-- start of DATA PROVIDED --

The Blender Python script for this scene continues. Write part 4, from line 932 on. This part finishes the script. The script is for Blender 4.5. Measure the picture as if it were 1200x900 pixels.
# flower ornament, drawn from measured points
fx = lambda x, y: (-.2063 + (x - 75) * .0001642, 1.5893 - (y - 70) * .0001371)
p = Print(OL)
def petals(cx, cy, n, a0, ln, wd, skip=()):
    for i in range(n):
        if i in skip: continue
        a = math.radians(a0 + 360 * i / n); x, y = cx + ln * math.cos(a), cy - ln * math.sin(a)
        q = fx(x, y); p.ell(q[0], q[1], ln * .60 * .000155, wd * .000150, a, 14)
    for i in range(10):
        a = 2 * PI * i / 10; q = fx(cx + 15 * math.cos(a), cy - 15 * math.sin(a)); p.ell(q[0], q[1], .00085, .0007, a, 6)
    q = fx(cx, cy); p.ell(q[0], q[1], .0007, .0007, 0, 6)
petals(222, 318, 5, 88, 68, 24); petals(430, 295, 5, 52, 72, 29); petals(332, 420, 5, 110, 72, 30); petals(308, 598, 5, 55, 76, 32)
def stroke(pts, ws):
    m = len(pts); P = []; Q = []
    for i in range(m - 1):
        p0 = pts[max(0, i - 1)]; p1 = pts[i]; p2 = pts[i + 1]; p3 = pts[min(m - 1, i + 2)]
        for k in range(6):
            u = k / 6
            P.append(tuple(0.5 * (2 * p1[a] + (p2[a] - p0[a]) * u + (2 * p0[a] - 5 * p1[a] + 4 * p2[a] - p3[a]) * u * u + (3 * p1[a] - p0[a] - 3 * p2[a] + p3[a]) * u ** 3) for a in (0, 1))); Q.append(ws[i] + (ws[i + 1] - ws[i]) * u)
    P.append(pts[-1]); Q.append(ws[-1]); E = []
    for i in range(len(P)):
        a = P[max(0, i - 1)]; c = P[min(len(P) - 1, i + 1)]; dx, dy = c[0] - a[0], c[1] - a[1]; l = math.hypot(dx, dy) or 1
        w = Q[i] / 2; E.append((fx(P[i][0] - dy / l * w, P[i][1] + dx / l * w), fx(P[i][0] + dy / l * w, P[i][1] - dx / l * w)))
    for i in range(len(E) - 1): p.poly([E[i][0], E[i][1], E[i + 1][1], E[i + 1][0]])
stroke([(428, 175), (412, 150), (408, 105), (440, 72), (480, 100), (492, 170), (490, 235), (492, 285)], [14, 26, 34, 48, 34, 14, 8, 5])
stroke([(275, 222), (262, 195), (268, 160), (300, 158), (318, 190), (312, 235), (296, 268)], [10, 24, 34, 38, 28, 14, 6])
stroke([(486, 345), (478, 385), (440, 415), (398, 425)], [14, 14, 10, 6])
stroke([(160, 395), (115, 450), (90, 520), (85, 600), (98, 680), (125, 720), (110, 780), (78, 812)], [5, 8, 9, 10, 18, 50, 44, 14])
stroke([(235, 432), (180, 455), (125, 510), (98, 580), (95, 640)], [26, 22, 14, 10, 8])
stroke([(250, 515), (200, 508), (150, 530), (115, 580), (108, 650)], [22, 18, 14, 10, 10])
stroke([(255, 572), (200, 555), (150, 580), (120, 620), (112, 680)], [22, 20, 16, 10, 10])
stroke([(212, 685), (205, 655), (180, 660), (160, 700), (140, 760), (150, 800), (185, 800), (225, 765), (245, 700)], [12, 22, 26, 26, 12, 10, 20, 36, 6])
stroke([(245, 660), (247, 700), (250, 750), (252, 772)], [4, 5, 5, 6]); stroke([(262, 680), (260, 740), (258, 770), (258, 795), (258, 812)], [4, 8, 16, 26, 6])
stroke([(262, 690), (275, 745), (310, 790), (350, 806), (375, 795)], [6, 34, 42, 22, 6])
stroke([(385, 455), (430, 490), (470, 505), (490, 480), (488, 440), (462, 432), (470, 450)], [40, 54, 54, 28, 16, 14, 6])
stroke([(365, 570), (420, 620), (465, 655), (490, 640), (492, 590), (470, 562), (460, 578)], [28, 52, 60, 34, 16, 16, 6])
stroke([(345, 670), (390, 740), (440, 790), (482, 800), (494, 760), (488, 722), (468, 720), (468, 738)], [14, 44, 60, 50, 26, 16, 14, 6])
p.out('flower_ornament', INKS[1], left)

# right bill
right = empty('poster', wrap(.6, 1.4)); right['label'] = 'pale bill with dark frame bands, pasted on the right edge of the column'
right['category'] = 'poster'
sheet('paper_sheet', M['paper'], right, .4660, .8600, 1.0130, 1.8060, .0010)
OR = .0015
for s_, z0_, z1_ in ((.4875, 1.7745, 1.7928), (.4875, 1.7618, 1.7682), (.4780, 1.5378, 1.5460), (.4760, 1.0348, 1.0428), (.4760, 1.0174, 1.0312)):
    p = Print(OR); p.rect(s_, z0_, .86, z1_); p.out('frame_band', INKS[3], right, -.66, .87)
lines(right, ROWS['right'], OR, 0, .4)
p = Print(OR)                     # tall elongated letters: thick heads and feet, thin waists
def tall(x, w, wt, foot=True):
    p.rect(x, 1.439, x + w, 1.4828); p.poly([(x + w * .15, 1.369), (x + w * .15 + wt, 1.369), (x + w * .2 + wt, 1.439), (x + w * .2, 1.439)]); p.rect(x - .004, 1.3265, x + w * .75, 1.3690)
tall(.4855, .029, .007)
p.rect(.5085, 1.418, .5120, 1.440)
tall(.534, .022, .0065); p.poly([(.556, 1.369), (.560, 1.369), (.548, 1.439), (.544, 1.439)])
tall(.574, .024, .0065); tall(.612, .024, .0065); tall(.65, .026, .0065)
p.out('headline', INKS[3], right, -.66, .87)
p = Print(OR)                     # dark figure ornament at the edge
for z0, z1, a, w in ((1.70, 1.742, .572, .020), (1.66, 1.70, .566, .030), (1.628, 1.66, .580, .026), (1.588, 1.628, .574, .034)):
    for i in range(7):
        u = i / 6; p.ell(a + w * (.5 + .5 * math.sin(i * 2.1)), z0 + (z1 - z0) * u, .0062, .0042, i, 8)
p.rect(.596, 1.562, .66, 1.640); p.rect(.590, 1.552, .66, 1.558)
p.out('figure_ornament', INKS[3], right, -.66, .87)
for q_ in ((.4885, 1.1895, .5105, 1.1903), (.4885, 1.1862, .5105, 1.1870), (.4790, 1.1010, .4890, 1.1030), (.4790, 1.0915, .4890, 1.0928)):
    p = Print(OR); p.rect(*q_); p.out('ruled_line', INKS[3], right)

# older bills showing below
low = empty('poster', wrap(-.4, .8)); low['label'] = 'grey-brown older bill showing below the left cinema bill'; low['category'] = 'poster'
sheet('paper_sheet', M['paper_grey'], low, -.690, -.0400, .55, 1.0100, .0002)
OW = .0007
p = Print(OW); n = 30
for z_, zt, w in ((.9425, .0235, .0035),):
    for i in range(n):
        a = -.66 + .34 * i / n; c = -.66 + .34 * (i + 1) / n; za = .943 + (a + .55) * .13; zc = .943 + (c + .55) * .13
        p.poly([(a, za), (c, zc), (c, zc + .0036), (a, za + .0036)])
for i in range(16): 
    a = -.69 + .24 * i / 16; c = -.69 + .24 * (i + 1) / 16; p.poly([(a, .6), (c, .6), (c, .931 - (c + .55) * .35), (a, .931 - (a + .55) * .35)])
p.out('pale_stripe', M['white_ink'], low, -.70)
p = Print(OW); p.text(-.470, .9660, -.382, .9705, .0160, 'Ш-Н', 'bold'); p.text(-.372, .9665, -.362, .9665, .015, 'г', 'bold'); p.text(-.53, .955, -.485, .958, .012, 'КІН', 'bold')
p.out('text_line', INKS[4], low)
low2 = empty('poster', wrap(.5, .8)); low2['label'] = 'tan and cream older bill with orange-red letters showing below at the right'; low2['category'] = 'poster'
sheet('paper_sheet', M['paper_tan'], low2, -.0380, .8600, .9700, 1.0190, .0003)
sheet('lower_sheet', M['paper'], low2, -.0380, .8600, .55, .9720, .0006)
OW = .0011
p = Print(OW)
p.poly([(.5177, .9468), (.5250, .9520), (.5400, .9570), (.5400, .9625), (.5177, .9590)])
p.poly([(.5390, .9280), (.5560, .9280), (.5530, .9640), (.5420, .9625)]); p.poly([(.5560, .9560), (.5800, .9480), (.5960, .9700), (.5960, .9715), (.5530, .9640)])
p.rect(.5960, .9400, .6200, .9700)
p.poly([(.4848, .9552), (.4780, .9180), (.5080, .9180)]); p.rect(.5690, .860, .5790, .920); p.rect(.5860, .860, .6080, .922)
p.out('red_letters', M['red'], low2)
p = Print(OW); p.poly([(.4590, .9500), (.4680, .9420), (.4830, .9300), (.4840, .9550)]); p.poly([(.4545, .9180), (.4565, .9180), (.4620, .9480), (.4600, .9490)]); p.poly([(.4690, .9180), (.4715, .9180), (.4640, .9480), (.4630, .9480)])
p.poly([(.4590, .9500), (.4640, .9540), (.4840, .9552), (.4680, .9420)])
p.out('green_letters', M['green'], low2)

-- end of DATA PROVIDED --

OBJECTIVE:
Select and copy every line of the listing with the word "from".

RESPONSE TO THE TASK:
The Blender Python script for this scene continues. Write part 4, from line 932 on. This part finishes the script. The script is for Blender 4.5. Measure the picture as if it were 1200x900 pixels.
# flower ornament, drawn from measured points